▶ Data for this task

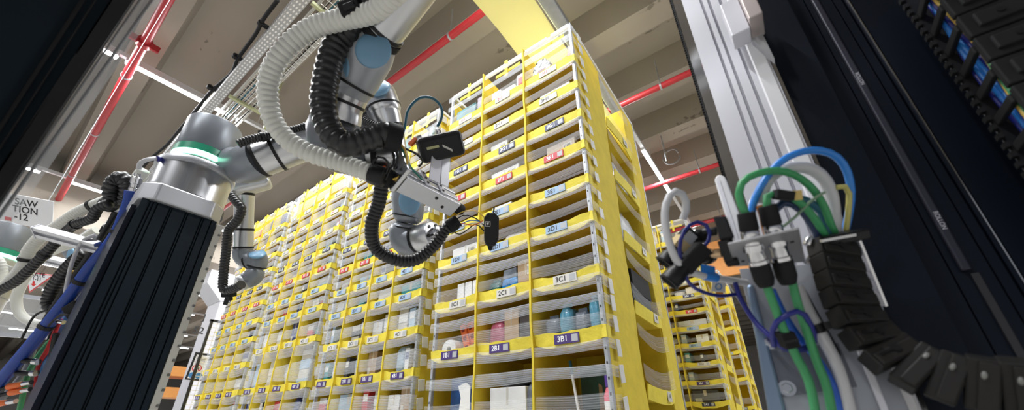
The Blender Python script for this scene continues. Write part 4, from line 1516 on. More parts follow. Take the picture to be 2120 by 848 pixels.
mb = MB(); mb.obox(P(806, 284, .80), ax, ay, az, .022, .045, .03); obj('clamp_body', mb, BLACKM, cl, bevel=.004)
mb = MB(); mb.obox(P(812, 268, .795), ax, ay, az, .010, .012, .01); obj('ratchet', mb, BLACK, cl)
oc = thing('orange_connector', 'small orange plug at the left side of the black box camera', 'plug', P(856, 292, .92))
mb = MB(); mb.bar(P(848, 300, .92), P(862, 287, .93), .012, .009); obj('plug_body', mb, ORANGE, oc, bevel=.002)
mb = MB(); mb.cyl(P(862, 287, .93), P(872, 283, .935), .006, seg=12); obj('plug_nut', mb, CHROME, oc, smooth=40)
oc = thing('hose_coupling', 'black rubber coupling with orange clip where hoses meet under the tool', 'coupling', P(795, 362, .83))
mb = MB(); mb.ellipsoid(P(795, 362, .85), CRX * .024, CRY * .026, CRZ * .022); obj('rubber_boot', mb, BLACKM, oc, smooth=60)
mb = MB(); mb.bar(P(790, 350, .825), P(800, 348, .825), .008, .012); obj('orange_clip', mb, ORANGE, oc, bevel=.002)

# black pick sensor
sb = P(1016, 474, 1.02)
sen = thing('sensor_box', 'black upright sensor box with white square emblem in front of the yellow pod', 'sensor', sb)
sx, sy = cdir(1, .02, .12), cdir(-.03, 1, .05)
sy = (sy - sx * sy.dot(sx)).normalized(); sz = sx.cross(sy)
if sz.dot(CRZ) < 0:
    sz = -sz
mb = MB()
mb.prism([(-.019, -.030), (-.010, -.044), (.010, -.044), (.021, -.032), (.021, .026), (.012, .045), (-.012, .045), (-.017, .03)], sb + sz * .015, sx, sy, sz * -.034)
bx = obj('box_body', mb, BLACK, sen, bevel=.003)
q = sb + sz * .0154 + sx * -.009 + sy * -.014
mb = MB()
for (x, y, w, h) in ((0, -.0062, .0136, .0012), (0, .0062, .0136, .0012), (-.0062, 0, .0012, .0136), (.0062, 0, .0012, .0136)):
    mb.obox(q + sx * x + sy * y, sx, sy, sz, w, h, .0006)
mb.prism([(-.0035, -.0032), (.0038, -.0036), (.0008, -.0004), (.0036, .0002), (-.0032, .0040), (-.0006, .0010), (-.0036, .0004)], q - sz * .0003, sx, sy, sz * .0006)
obj('emblem', mb, INKW, bx)
mb = MB(); mb.cyl(sb + sy * -.044 + sx * .006, sb + sy * -.060 + sx * .008, .0022, seg=8); obj('aerial', mb, BLACK, sen)
mb = MB(); mb.lathe([(.008, 0), (.007, .008), (.003, .014), (0, .016)], sb + sy * .044, sy, 14); obj('suction_tip', mb, BLACKM, sen, smooth=50)
for k, (rows, m, lb) in enumerate((([(935, 462, .985), (960, 445, .99), (985, 452, 1.0), (1002, 466, 1.01)], BLACK, 'black wire arching up to the black sensor box'),
                                   ([(935, 466, .985), (945, 484, .985), (958, 482, .985), (985, 464, 1.0), (1002, 478, 1.01)], BLACK, 'black wire looping below the others near the sensor box'),
                                   ([(930, 462, .985), (942, 448, .985), (958, 438, .985), (985, 436, 1.0), (1005, 452, 1.01)], YCABLE, 'yellow wire rising from the hose end to the sensor box'),
                                   ([(930, 466, .985), (950, 466, .985), (972, 456, .99), (995, 458, 1.0)], BLUEL, 'light blue wire between the hose end and the sensor box'),
                                   ([(930, 463, .98), (952, 470, .985), (975, 462, .99), (998, 462, 1.0)], INKW, 'white wire between the hose end and the sensor box'),
                                   ([(932, 464, .985), (958, 462, .985), (980, 466, .99), (1000, 456, 1.0)], ORANGE, 'orange wire between the hose end and the sensor box'))):
    hose_thing('wire', lb, rows, .0016, m, 0, seg=6, cat='wire')

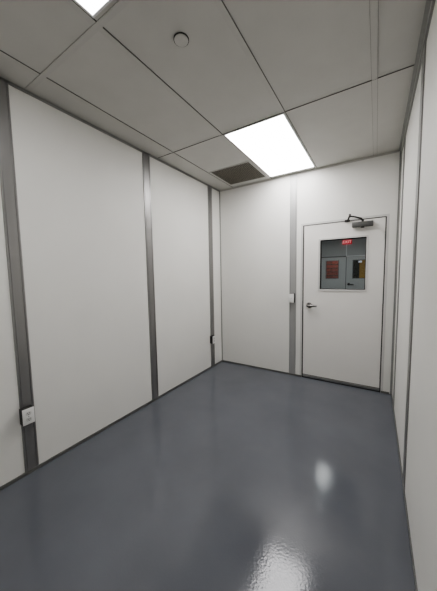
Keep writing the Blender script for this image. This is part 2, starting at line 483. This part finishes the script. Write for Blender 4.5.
# ------------------------------------------------------------------ hall beyond the door
HY0 = L + TH
HT = HALL_Y
DS = 1.262               # meeting line of the double doors
tag(MB().box((HX0-TH, HY0, -0.1), (HX1+TH, HT+2.2, 0)).build('floor_hall', M['floor']), 'grey floor of the hall beyond the door glass', 'floor', kind=S)
tag(MB().box((HX0-TH, HY0, H+0.006), (HX1+TH, HT+2.2, H+0.12)).build('ceiling_hall', M['ceiling']), 'grey ceiling of the hall beyond the door glass', 'ceiling', kind=S)
tag(MB().box((HX0-TH, HY0, 0), (HX0, HT+2.2, H+0.006)).build('wall_hall_left', M['hall_wall']), 'left wall of the hall beyond the door', 'wall', kind=S)
tag(MB().box((HX1, HY0, 0), (HX1+TH, HT+2.2, H+0.006)).build('wall_hall_right', M['hall_wall']), 'right wall of the hall beyond the door', 'wall', kind=S)
nw = MB().box((HX0, L, 0), (-TH, HY0, H)).box((W+TH, L, 0), (HX1, HY0, H))
tag(nw.build('wall_hall_near', M['hall_wall']), 'hall wall flanking the room', 'wall', kind=S)
D0, D1, DZ = DS-0.945, DS+0.945, 2.085
tag(MB().prism([(HX0, 0), (D0, 0), (D0, DZ), (D1, DZ), (D1, 0), (HX1, 0), (HX1, H), (HX0, H)], 1, HT, HT+TH).build('wall_hall_far', M['hall_wall']),
    'grey far wall of the hall seen through the door glass', 'wall', kind=S)
tag(MB().box((HX0, HT+2.1, 0), (HX1, HT+2.2, H)).build('wall_beyond', M['brick']), 'red brown wall seen through the far left door pane', 'wall', kind=S)
# panel seam, transom line
trim(MB().box((DS-0.012, HT-0.008, DZ), (DS+0.012, HT, H)), 'pale vertical panel seam above the double doors in the hall', 'trim', 'hall_light_trim')
trim(MB().box((D0-0.3, HT-0.012, DZ-0.012), (DS, HT, DZ+0.026)), 'dark head trim over the left hall door', 'trim', 'hall_trim')
trim(MB().box((DS, HT-0.012, DZ-0.006), (D1+0.3, HT, DZ+0.026)), 'pale head trim over the right hall door', 'trim', 'hall_light_trim')
def hall_door(name, x0, x1, px0, px1, label, handle):
    e = tag(empty(name, ((x0+x1)/2, HT+0.02, 0)), label, 'door', kind=S)
    cx = (x0+x1)/2
    MB().ring(1, -0.02, 0.025, (x0+0.006-cx, 0.01, x1-0.006-cx, DZ-0.014), (px0-cx, 1.290, px1-cx, 1.935)).build('door_leaf', M['hall_door'], e)
    f = MB().ring(1, -0.026, 0.03, (px0-0.02-cx, 1.270, px1+0.02-cx, 1.955), (px0-cx, 1.290, px1-cx, 1.935)).build('vision_frame', M['hall_trim'], e)
    MB().box((px0-cx, 0.0, 1.290), (px1-cx, 0.006, 1.935)).build('glass_pane', M['glass'], f)
    if handle:
        hb = MB().cyl((handle-cx, -0.02, 1.06), (handle-cx, -0.04, 1.06), 0.045, seg=18)
        hb.tube([(handle-cx, -0.05, 1.06), (handle+0.06-cx, -0.07, 1.05), (handle+0.17-cx, -0.065, 1.045)], [0.022, 0.020, 0.016])
        hb.build('lever_handle', M['black'], e, True)
hall_door('door_2', D0+0.01, DS, 0.575, 0.998, 'left leaf of the grey double doors seen through the door glass', None)
hall_door('door_3', DS, D1-0.01, 1.492, 1.93, 'right leaf of the grey double doors with dark lever, seen through the glass', 1.36)
trim(MB().box((DS-0.011, HT-0.009, 0.01), (DS+0.011, HT-0.001, DZ-0.014)), 'dark meeting strip between the hall double doors', 'trim', 'hall_trim')
# things behind the right pane
dk = MB().box((1.30, HT+0.75, 0), (1.655, HT+0.80, 2.4))
tag(dk.build('dark_screen', M['black']), 'dark upright panel seen through the far right door pane', 'screen')
tag(MB().box((1.66, HT+0.74, 0), (2.10, HT+0.79, 2.3)).build('amber_panel', M['amber']), 'amber upright panel at the right edge of the far door pane', 'panel')
tag(MB().box((1.66, HT-0.012, 1.845), (1.77, HT-0.009, 1.915)).build('paper_notice', M['paper']), 'small pale notice on the pane of the far right door', 'notice')
# exit sign
ex = tag(empty('exit_sign', (1.277, HT-0.012, 2.615)), 'small red lit exit sign above the double doors in the hall', 'exit sign')
MB().box((-0.155, -0.045, -0.085), (0.155, 0.012, 0.085), 0.008).build('sign_body', M['exit_red'], ex, True)
cu = bpy.data.curves.new('letters', 'FONT')
cu.body = 'EXIT'
cu.align_x = 'CENTER'; cu.align_y = 'CENTER'
cu.size = 0.145
cu.extrude = 0.002
cu.materials.append(M['exit_txt'])
tmp = bpy.data.objects.new('letters_outline', cu)
COL.objects.link(tmp)
bpy.context.view_layer.update()
lm = bpy.data.meshes.new_from_object(tmp.evaluated_get(bpy.context.evaluated_depsgraph_get()))
bpy.data.objects.remove(tmp)
tx = bpy.data.objects.new('letters', lm)
COL.objects.link(tx)
tx.parent = ex
tx.location = (0, -0.048, 0)
tx.rotation_euler = (math.radians(90), 0, 0)
# hall lights
def hall_light(x0, x1, y0, y1, label, m='lit_hall'):
    e = empty('hall_ceiling_light', ((x0+x1)/2, (y0+y1)/2, H))
    a, b = (x1-x0)/2, (y1-y0)/2
    MB().ring(2, -0.001, 0.006, (-a-0.015, -b-0.015, a+0.015, b+0.015), (-a, -b, a, b)).build('frame', M['white'], e)
    MB().box((-a, -b, 0.001), (a, b, 0.006)).build('diffuser', M[m], e)
    return tag(e, label, 'ceiling light', 'hall ceiling light panels')
hall_light(1.08, 1.48, 5.26, 5.68, 'hall ceiling light just beyond the door, mirrored in the floor')
hall_light(0.60, 1.80, 8.0, 8.6, 'unseen hall ceiling light added in front of the double doors', 'lit_hall_far')  # out of view, enlarged to brighten the hall
hall_light(0.40, 1.00, HT+0.9, HT+1.5, 'ceiling light beyond the hall double doors')

# ------------------------------------------------------------------ world
w = bpy.data.worlds.new('world')
SC.world = w
w.use_nodes = True
w.node_tree.nodes['Background'].inputs[0].default_value = (0.5, 0.5, 0.52, 1)
w.node_tree.nodes['Background'].inputs[1].default_value = 0.3

# ------------------------------------------------------------------ camera
F, PITCH, YAW, ROLL = 250.6783, -0.0832, -0.561, -0.017
cy, sy = math.cos(YAW), math.sin(YAW)
fw = Vector((sy*math.cos(PITCH), cy*math.cos(PITCH), math.sin(PITCH)))
r = Vector((cy, -sy, 0))
u = r.cross(fw)
r2 = r*math.cos(ROLL) + u*math.sin(ROLL)
u2 = -r*math.sin(ROLL) + u*math.cos(ROLL)
cam = bpy.data.cameras.new('camera')
cam.sensor_fit = 'VERTICAL'
cam.sensor_height = 36
cam.lens = F*36/591
cam.clip_start = 0.02
co = bpy.data.objects.new('camera', cam)
COL.objects.link(co)
mt = Matrix.Identity(4)
for i in range(3):
    mt[i][0], mt[i][1], mt[i][2] = r2[i], u2[i], -fw[i]
mt[0][3], mt[1][3], mt[2][3] = 2.2174, 0.0, 1.4983
co.matrix_world = mt
SC.camera = co
SC.view_settings.view_transform = 'AgX'
SC.view_settings.look = 'AgX - Medium High Contrast'
SC.view_settings.exposure = 0.42
SC.cycles.max_bounces = 16
SC.cycles.diffuse_bounces = 10
SC.cycles.glossy_bounces = 6
SC.cycles.use_denoising = True
SC.cycles.sample_clamp_indirect = 6
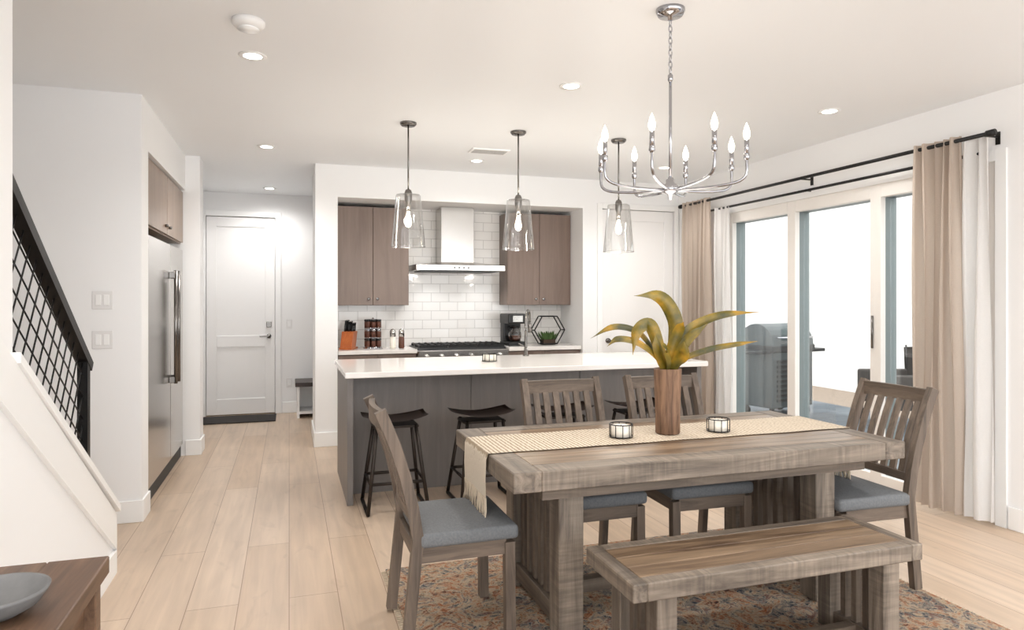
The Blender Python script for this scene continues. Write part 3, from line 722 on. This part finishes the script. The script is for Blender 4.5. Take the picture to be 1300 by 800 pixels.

▶ Directive
Extract from the material all lines containing the string "scene".

▶ Finished task
The Blender Python script for this scene continues. Write part 4, from line 1516 on. More parts follow. Take the picture to be 2120 by 848 pixels.
The Blender Python script for this scene continues. Write part 3, from line 722 on. This part finishes the script. The script is for Blender 4.5. Take the picture to be 1300 by 800 pixels.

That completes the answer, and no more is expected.